Snow White was an incredibly gorgeous movie, and The Huntsman shares that, offering a lot of eye-popping visuals. The director, Cedric Nicolas-Troyan, was the VFX supervisor on Snow White, so we should at least expect the sequel to look at least just as good. But what I wasn’t expecting was for the story to actually seem kind of interesting. Answering a long-held question about The Huntsman—it’s definitely a sequel. There’s a flashback reference in the trailer, so we’re going to get some backstory, but it’s clearly a sequel to Snow White, with the Huntsman’s past coming back to bite him on the ass.

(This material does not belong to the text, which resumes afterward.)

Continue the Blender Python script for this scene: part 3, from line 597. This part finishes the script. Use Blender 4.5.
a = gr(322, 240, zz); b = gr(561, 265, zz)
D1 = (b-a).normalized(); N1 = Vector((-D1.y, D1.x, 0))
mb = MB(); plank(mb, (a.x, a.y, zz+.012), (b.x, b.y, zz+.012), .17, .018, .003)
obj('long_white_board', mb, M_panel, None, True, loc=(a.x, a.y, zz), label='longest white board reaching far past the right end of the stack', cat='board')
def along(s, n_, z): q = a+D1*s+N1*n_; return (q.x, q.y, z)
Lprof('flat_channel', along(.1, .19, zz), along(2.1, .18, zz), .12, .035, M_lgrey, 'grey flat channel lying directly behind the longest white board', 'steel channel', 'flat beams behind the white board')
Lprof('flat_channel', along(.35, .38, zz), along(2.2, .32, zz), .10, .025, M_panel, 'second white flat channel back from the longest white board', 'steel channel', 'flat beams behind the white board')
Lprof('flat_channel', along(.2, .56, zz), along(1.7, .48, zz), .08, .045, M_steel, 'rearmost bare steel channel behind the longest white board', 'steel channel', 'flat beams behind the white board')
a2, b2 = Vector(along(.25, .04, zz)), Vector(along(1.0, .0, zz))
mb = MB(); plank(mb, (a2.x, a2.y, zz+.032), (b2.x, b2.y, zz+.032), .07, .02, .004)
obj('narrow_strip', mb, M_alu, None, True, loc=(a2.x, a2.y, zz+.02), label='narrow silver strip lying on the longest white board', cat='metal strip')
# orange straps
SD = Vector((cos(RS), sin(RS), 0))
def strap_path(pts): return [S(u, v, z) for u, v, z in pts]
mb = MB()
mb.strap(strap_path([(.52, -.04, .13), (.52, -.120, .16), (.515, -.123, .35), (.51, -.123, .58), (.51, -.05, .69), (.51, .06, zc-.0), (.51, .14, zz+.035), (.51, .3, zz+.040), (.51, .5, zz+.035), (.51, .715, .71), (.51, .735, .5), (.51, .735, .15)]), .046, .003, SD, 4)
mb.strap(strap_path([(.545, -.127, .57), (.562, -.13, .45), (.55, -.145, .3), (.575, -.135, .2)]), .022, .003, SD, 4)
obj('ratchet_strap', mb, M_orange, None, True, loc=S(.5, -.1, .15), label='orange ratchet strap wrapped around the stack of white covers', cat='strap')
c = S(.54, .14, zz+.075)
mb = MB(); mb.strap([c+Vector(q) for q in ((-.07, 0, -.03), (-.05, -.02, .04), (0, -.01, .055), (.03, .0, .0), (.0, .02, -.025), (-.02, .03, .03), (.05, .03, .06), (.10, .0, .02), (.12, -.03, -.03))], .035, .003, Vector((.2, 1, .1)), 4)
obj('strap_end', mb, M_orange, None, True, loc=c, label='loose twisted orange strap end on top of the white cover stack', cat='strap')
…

And it’s also a soft reboot. There was already a lot of backstory in Snow White, but this looks to be reinventing the Huntsman as a soldier and not just some villager whose wife died and he was sad about it. Now the Huntsman and his wife are reframed as fellow soldiers in the Ice Queen’s army, there’s a whole forbidden love aspect, and it also appears his wife comes back in the “present” day so forget the whole widower thing, we’re tossing that out the window. Snow White also made it clear that Charlize Theron’s evil queen was basically Medieval Fancy’d by her mother, and that’s why she was black widowing kings and being evil. Forget that—now she has a magical sister and they were always evil royalty.

I can roll with all these adjustments—even though I really liked Ravenna’s backstory in Snow White—because The Huntsman, despite its masculine title, is CLEARLY about the three badass ladies. A source familiar with the production told me it’s all about the women and their connections, and Chris Hemsworth’s Huntsman is just the thread tying stories together. Universal would like this to be a franchise where they can drop the Huntsman into various fairytales, pairing him with different heroines every time.

Hemsworth is basically playing fourth-fiddle to Theron, Blunt, and Chastain, and to his credit, he’s fine with it. He’s always been chill about female protagonists, though, and he’s the one Avenger who hasn’t ever said dumb sh*t about women on a press tour, so The Greater Hemsworth is probably the ideal guy to service a female-driven franchise like this. I’m not sold yet, but this doesn’t look as immediately awful as Pan. The Huntsman: Winter’s War has successfully engaged my curiosity.